You pray and play with them: The first few weeks after Welcome Week showed them college involves more than devotionals and intramural flag football tournaments. You hear them complain: Class, homework and responsibility add up faster than Anna Nicole Smith’s tab at the local IHOP.
Who are these people? Simple: college freshmen.
As a new semester begins, I’m sure first-year college students wonder why school lacks the 100 percent fun and excitement they hoped for, but assimilating to college life at ACU requires more than the typical adjustment skills.
Libby Watts, a transfer from Collin County Community College, agrees.
“This school definitely attracts a certain kind of person,” said Watts, sophomore English major from Plano. “I guess I shouldn’t have come here if I didn’t want to go to Chapel.”
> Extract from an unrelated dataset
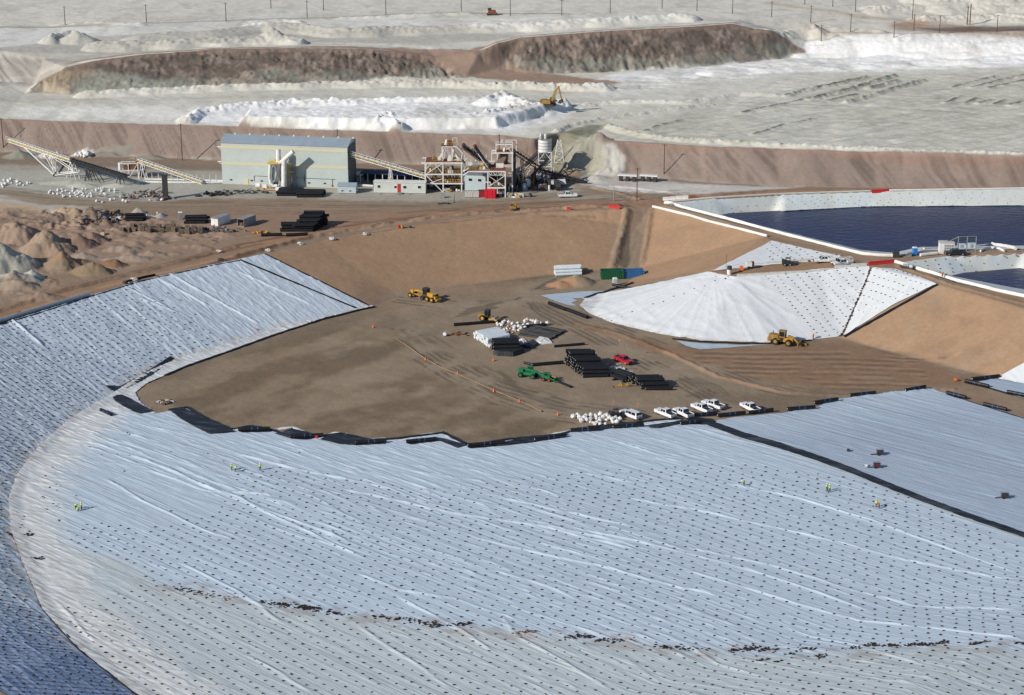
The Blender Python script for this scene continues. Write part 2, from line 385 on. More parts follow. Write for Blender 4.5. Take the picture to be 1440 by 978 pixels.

A note to all complaining freshmen: You now know what you’ve gotten yourself into. You have a few choices: (a) stay at ACU, and be quiet; (b) stay at ACU, and keep complaining; (c) leave ACU, and be bitter; or (d) leave ACU, and realize how silly you were at 18 years old.
Did I agree with all of the ACU rules and traditions when I entered my freshman year? No, and guess what? I still don’t, but I’m glad I didn’t follow my initial decision to leave ACU after my freshman year to go to Texas A&M or Baylor. This college offers us something no other school does, and I cannot specify exactly what that is because for each of us it is different.
Regardless, I don’t make the rules at this school, and neither do you. I’m a student learning whatever I can so when I leave college in seven months, I’ll know I’ve learned something from my $20,000-a-year education. If you’re not careful, the same will happen to you.
And while some students paint ACU as a school with crazy or even strange rules, understand this: You knew that when you enrolled here.